WORK TO COMPLETE
Pull every line with the word "this" out of the entries below.

Items from a dataset
☆ ☆ ☆ ☆ ☆
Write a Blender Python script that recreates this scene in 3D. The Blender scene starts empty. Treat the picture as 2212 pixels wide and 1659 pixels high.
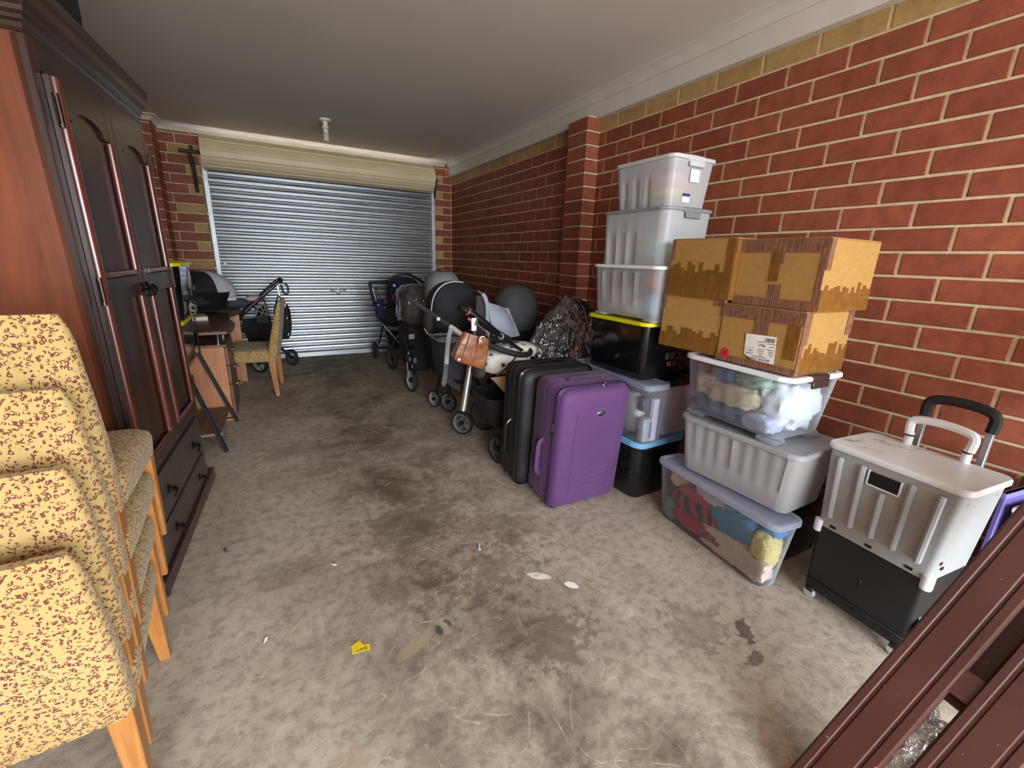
import bpy, bmesh, math, random
from math import sin, cos, pi, radians as rad
from mathutils import Vector as V, Matrix, noise as mn
rnd = random.Random(7)
C = bpy.context.scene.collection
sc = bpy.context.scene
# ---------------------------------------------------------------- camera
cd = bpy.data.cameras.new('camera'); cam = bpy.data.objects.new('camera', cd); C.objects.link(cam)
cd.sensor_width = 36.0; cd.lens = 937.3 * 36 / 2212; cd.clip_start = .02
yw, pt, rl = rad(29.161), rad(15.967), rad(-1.9286)
f0 = V((sin(yw)*cos(pt), cos(yw)*cos(pt), -sin(pt))); r0 = V((cos(yw), -sin(yw), 0)); d0 = f0.cross(r0)
cr = cos(rl)*r0 + sin(rl)*d0; cdn = -sin(rl)*r0 + cos(rl)*d0
m = Matrix((cr, -cdn, -f0)).transposed().to_4x4(); m.translation = (0, 0, 1.3224)
cam.matrix_world = m; sc.camera = cam
# ---------------------------------------------------------------- world, daylight through the open front, exposure
w = bpy.data.worlds.new('sky'); sc.world = w; w.use_nodes = True
nt = w.node_tree; bg = nt.nodes['Background']
tc = nt.nodes.new('ShaderNodeTexCoord'); sep = nt.nodes.new('ShaderNodeSeparateXYZ'); cr_ = nt.nodes.new('ShaderNodeValToRGB')
nt.links.new(tc.outputs['Generated'], sep.inputs[0]); nt.links.new(sep.outputs['Z'], cr_.inputs[0]); nt.links.new(cr_.outputs[0], bg.inputs[0])
cr_.color_ramp.elements[0].position = 0.0; cr_.color_ramp.elements[0].color = (.88, .945, 1, 1)
cr_.color_ramp.elements[1].position = 1.0; cr_.color_ramp.elements[1].color = (.58, .66, .76, 1)
bg.inputs[1].default_value = 8.5
def area(name, loc, rot, sx, sy, power, portal=False, col=(1, 1, 1)):
    l = bpy.data.lights.new(name, 'AREA'); l.shape = 'RECTANGLE'; l.size = sx; l.size_y = sy; l.energy = power; l.color = col
    if portal: l.cycles.is_portal = True
    o = bpy.data.objects.new(name, l); C.objects.link(o); o.location = loc; o.rotation_euler = rot; return o
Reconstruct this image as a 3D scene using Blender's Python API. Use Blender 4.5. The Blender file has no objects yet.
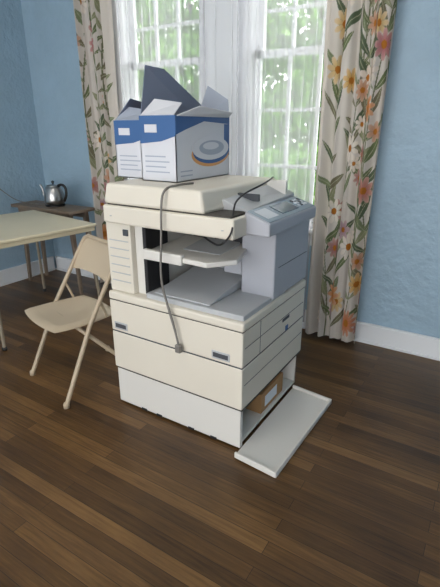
☆ ☆ ☆ ☆ ☆
RESULT
Write a Blender Python script that recreates this scene in 3D. The Blender scene starts empty. Treat the picture as 2212 pixels wide and 1659 pixels high.
Reconstruct this image as a 3D scene using Blender's Python API. Use Blender 4.5. The Blender file has no objects yet.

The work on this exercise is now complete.